The number of brakes chosen or available for monitoring may vary from axle set to axle set, not least according to vehicle (wagon) design. If the coupling transmission arrangement is manufactured or configurable for use with a particular one of such small number of positions, by virtue of transmission frequency or modulation frequency or code, then signals received and processed from the coupling transmission arrangement may identify both axle set and brake position on the axle set. If the coupling transmission is further programmable with the vehicle (wagon) type, the signals may furthermore provide notification of the type of friction lining required as a replacement. If the coupling transmission arrangement is programmable with vehicle (wagon) identification, the processing and identification means may be much simplified but in exchange for losing the ability for identically manufactured coupling transmission units to be deployed quickly and relatively indiscriminately by maintenance operatives having little skill in the installation and connecting of brake condition reporting arrangements.

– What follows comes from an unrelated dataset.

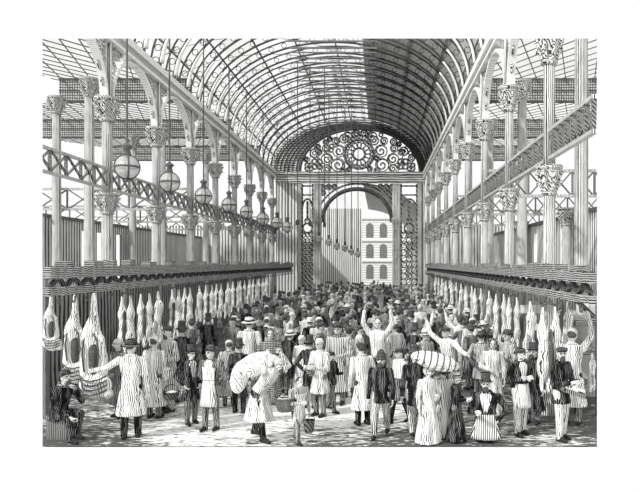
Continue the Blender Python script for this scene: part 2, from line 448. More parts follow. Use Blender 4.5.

It will be appreciated that the processing means or any component part of it need not be remote of the vehicle as long as it can receive data from the part of the coupling reception means which is movable with respect to the wheel axle sets. As will be clear from the above, the relatively movable part may be the wireless transmission receiver part of the coupling reception means, the selection energy emitter or both. It will be understood that the part of the coupling reception means which is movable with respect to the wheel axle sets need not be trackside or otherwise remote of the vehicle provided the relative positional relationships are ascertainable and data forwarded to a processor containing or having access to suitable information for processing it.

It will be appreciated that as an alternative to the above described operation in which a vehicle is caused to move past the coupling reception means, the coupling reception means, or appropriate part of it, may be moved with respect to a stationary, or even moving, vehicle. In either case, the recording of the relative passage of each wheel axle set may be effected manually, although automatic detection may be considered more reliable if apparatus and siting permits.

Although all of the detailed description has been in relation to coupling from condition sensing apparatus disposed in or with the friction lining of each monitored brake, it will be appreciated that insofar as identifying the wheel axle set location of a brake is concerned, the condition sensing apparatus associated with a friction lining of that brake may be disposed remotely of the friction lining itself, such as on an actuation of adjustment linkage.

It will be appreciated that although the invention has been described with reference to a railway vehicle disc brake system other railway vehicle brake forms, it is equally applicable to braking systems of different forms, for example tread brakes which employ friction pads in the form of brake blocks for bearing against the rim of a wheel or equivalent, and conforming to different standards by making suitable modifications to the condition sensing means and/or the mounting of the coupling transmission arrangement with respect thereto. It is not, of course restricted to use with railway brake systems and may be employed, with disc or drum brakes of road going vehicles which, although self-steering and not confined to following a track, may be caused to follow a prescribed path or track when entering or leaving a depot or en route in order to have any predetermined condition of a brake friction lining reported.

It will be understood that whereas maximum benefit in terms of cost and labour saving is to be found with a vehicle in the form of a long train having a plurality of wheel axle sets, an arrangement in accordance with the invention may be employed with vehicles having fewer wheel axle sets and, if desired, completely independently of any vehicle power source, provided of course that the vehicle is constrained to effect relative movement with respect to trackside processing means.